To be done => Write out the lines from the top of the material through the line with "col = scn.collection", exactly and with nothing added.

Information provided =>

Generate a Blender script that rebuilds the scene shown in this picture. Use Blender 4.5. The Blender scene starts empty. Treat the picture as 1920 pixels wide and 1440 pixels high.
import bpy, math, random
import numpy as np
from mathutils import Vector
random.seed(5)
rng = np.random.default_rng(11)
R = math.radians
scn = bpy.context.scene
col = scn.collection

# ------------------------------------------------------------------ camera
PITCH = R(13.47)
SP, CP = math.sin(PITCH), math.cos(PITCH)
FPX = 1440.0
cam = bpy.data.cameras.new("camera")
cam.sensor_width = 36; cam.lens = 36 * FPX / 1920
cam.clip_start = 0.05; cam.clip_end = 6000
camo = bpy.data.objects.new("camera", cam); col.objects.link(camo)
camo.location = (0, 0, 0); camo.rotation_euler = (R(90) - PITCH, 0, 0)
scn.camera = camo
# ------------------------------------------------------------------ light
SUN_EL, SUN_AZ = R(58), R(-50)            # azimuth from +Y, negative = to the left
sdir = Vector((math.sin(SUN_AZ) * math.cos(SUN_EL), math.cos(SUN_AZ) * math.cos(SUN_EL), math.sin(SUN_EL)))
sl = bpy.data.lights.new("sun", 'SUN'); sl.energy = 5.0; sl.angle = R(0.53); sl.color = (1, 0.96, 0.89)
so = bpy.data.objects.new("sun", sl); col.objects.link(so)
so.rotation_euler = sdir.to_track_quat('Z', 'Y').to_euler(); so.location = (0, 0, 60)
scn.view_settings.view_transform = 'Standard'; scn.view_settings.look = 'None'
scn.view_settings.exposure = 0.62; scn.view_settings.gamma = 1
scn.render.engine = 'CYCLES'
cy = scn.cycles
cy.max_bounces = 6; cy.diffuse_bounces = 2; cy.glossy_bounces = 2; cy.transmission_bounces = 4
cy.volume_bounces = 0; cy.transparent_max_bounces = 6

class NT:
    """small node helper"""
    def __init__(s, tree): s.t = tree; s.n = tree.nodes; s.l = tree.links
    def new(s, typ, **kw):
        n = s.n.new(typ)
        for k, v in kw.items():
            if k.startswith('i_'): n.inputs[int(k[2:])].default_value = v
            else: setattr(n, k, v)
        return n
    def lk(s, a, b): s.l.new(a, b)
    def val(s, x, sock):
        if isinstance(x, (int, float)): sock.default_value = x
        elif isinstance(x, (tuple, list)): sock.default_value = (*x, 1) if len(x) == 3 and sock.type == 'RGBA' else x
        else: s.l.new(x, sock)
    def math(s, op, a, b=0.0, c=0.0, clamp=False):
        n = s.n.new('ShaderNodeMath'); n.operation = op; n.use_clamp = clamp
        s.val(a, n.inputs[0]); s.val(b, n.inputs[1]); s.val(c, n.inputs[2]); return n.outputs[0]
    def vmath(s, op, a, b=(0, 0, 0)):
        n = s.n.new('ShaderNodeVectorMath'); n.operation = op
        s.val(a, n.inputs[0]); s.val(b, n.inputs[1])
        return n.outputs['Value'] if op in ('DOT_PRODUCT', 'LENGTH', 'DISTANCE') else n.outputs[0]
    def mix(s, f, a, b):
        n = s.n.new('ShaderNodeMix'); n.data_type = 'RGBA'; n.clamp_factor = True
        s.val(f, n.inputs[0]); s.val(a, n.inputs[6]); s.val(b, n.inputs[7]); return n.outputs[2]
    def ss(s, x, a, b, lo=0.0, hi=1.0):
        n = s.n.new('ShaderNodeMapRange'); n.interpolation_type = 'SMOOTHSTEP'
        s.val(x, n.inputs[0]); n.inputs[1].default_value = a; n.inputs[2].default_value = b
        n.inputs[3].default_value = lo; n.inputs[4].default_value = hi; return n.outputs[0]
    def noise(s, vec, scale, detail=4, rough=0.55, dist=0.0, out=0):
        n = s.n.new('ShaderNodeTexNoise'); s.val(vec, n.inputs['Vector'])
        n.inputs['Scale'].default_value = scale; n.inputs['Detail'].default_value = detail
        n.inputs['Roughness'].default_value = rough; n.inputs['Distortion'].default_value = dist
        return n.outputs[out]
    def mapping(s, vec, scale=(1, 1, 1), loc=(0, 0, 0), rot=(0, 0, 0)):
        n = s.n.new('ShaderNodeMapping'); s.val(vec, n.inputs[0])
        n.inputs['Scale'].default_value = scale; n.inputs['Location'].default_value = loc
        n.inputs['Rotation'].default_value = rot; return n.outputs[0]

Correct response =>
Generate a Blender script that rebuilds the scene shown in this picture. Use Blender 4.5. The Blender scene starts empty. Treat the picture as 1920 pixels wide and 1440 pixels high.
import bpy, math, random
import numpy as np
from mathutils import Vector
random.seed(5)
rng = np.random.default_rng(11)
R = math.radians
scn = bpy.context.scene
col = scn.collection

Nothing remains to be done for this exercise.